展覧会 柳幸典個展『Wandering Position 1988-2021』

展覧会『柳幸典個展「Wandering Position 1988-2021」』を鑑賞しての備忘録
ANOMALYにて、2021年3月6日~4月3日。

「Wandering Position」シリーズと「アントファーム」シリーズを展観する柳幸典の個展。大きい方の展示室では「Wandering Position」シリーズから大画面の6点(旧作と新作とを3点ずつ)を展示。小さい方の展示室では、「Wandering Position」シリーズの小作品5点と、「アントファーム」シリーズからの3点を紹介。
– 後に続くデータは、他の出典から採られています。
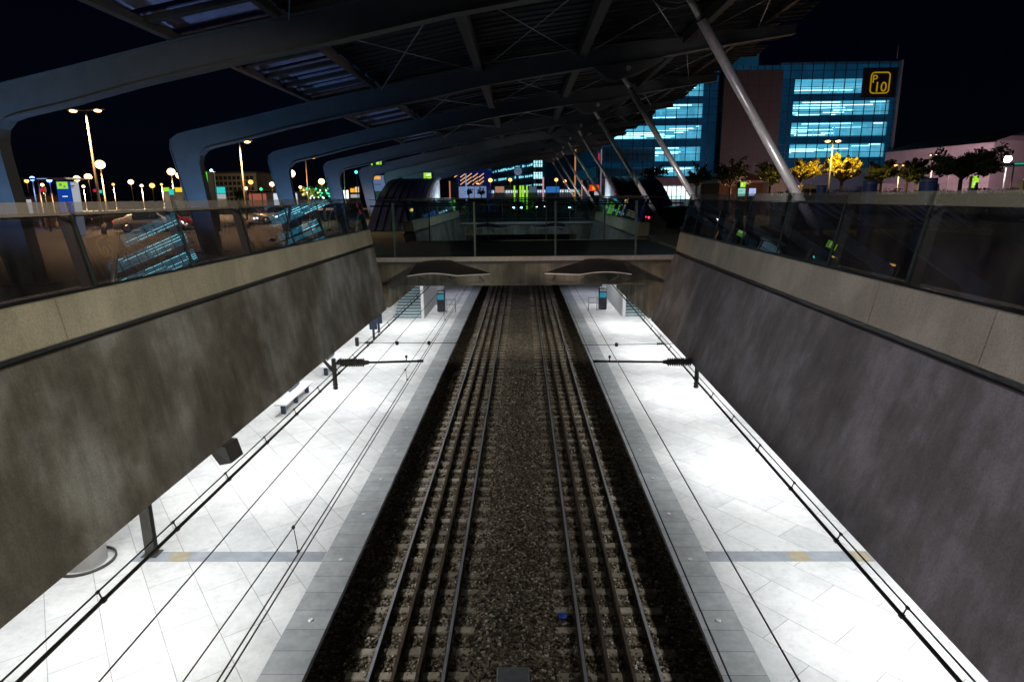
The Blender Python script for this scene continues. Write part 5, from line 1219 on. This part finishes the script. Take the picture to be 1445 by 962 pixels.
# minibus under the yellow trees
a, c = at(1130, 281, 62), at(1168, 261, 62)
t = thing('minibus', ((a.x+c.x)/2, 62, G), 'white minibus parked under the yellow trees', 'minibus')
x0, x1, zt = a.x, c.x, c.z
m = MB(); m.prism([(x0, 62, G+.35), (x1, 62, G+.35), (x1+.02, 62, G+1.1), (x1-.5, 62, G+1.35), (x1-.95, 62, zt-.05), (x1-1.2, 62, zt), (x0+.15, 62, zt), (x0, 62, zt-.2)], (0, 2., 0)); m.build('body', M['white'], t)
for k in range(3): xx = x0+.25+k*.62; MB().bevbox(xx, xx+.52, 61.975, 61.995, G+1.25, zt-.35, .008).build('side_window', M['hglass'], t)
for xx in (x0+.55, x1-.6): w = MB().lathe([(.2, -.1), (.33, -.1), (.33, .1), (.2, .1)], (xx, 62.08, G+.34), 16, 'y').build('wheel', M['tyre'], t); MB().lathe([(.03, -.105), (.19, -.102), (.19, .1), (.03, .1)], (xx, 62.08, G+.34), 12, 'y').build('rim', M['rim'], w)
MB().box(x0-.02, x0+.0, 62.2, 62.5, G+.8, G+1.1).build('taillight', tail_e, t)

# ------------------------------------------------------------------ sky and light
SUN_EL, SUN_ROT = 38., 150.
w = bpy.data.worlds.new('World'); scene.world = w; w.use_nodes = True; nt = w.node_tree
sky = nt.nodes.new('ShaderNodeTexSky'); sky.sky_type = 'NISHITA'; sky.sun_disc = False; sky.sun_elevation = math.radians(SUN_EL); sky.sun_rotation = math.radians(SUN_ROT)
bg = nt.nodes['Background']; bg.inputs['Strength'].default_value = .0005; tint = nt.nodes.new('ShaderNodeMix'); tint.data_type = 'RGBA'; tint.blend_type = 'MULTIPLY'; tint.inputs[0].default_value = 1.; tint.inputs[7].default_value = (.30, .36, 1., 1)
nt.links.new(sky.outputs[0], tint.inputs[6]); nt.links.new(tint.outputs[2], bg.inputs['Color'])
s = light('SUN', (0, 0, 30), .004, (.8, .88, 1.), angle=math.radians(.5)); s.name = 'night_fill'  # weak sun lamp added for faint ambient light
el, ro = math.radians(SUN_EL), math.radians(SUN_ROT)
dirv = Vector((math.sin(ro)*math.cos(el), math.cos(ro)*math.cos(el), math.sin(el))); s.rotation_euler = (-dirv).to_track_quat('-Z', 'Y').to_euler()

scene.render.engine = 'CYCLES'; cy = scene.cycles
cy.use_denoising = True; cy.max_bounces = 8; cy.diffuse_bounces = 4; cy.glossy_bounces = 4; cy.transparent_max_bounces = 24; cy.transmission_bounces = 4
cy.sample_clamp_indirect = 2.5; cy.sample_clamp_direct = 0; cy.caustics_reflective = False; cy.caustics_refractive = False; cy.use_light_tree = True; cy.blur_glossy = .3
vs_ = scene.view_settings; vs_.view_transform = 'Standard'; vs_.look = 'None'; vs_.exposure = 0.; vs_.gamma = 1.; vs_.use_curve_mapping = False
scene.render.resolution_x, scene.render.resolution_y = 1024, 681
「Wandering Position」は、白い紙に赤い四辺形を描いたシリーズ。四辺形の縁は強調されるように繰り返し線が引かれて濃くなっていて、四辺形の内部には毛細血管、あるいは都市の道路網や通信網を思わせる罅のような線が描き込まれている。白い紙の上に蟻を放ち、その動きを赤いチョークでなぞることで得られたイメージだという。「アントファーム」の国旗をモティーフにした作品との関係からも、「白地に赤く」は「日の丸」を連想させる。だが、表されるのは圓ではない。四辺形であって、正方形や矩形でもない。直角や等辺を微妙にかつ周到に避けている。歪んだ形をしている。また、四辺形は画面の中心からややズレた位置に配されている。欠けたところがない状況(=圓)からは隔たり、なおかつ歪んでずれている。近代国家の枠組みの制度疲労の揶揄と捉えるのは短絡的であろうか。新作の1つでは、四辺形は左右に分裂してしまっている。画面中央側の辺よりも左右の側の辺の方がやや長く表されているため、分断はますます進行しそうな気配である。新作の1つ、唯一床に置かれた作品では、描画の際、境界を仕切っていた金具がイメージから外された状態で置かれている。箍が外れたこと、すなわち境界が溶けた状況を訴えるようだ。閉塞した境界の中で動き回る蟻はどうなるのだろうか。床の上の板に設置されたことで、この作品には漂流のイメージも付け加わっている。
国旗や紙幣を表した砂絵を収めた透明のケースに放たれた蟻がイメージを掘り崩していく「アントファーム」シリーズ。ヨーロッパの12カ国の国旗を繫いだ《EURO 2002》は、ヨーロッパの金融危機移民問題の予兆のように受け取れる。また、アメリカの1ドル紙幣をモティーフとした《One Dollar》は、アメリカ・ドルの基軸通貨としての価値が、ディエム(Diem)やデジタル人民元などに脅かされていることを表すだけでなく、"Wanderer"として「Wandering Position」シリーズに架橋する役割も果たしている。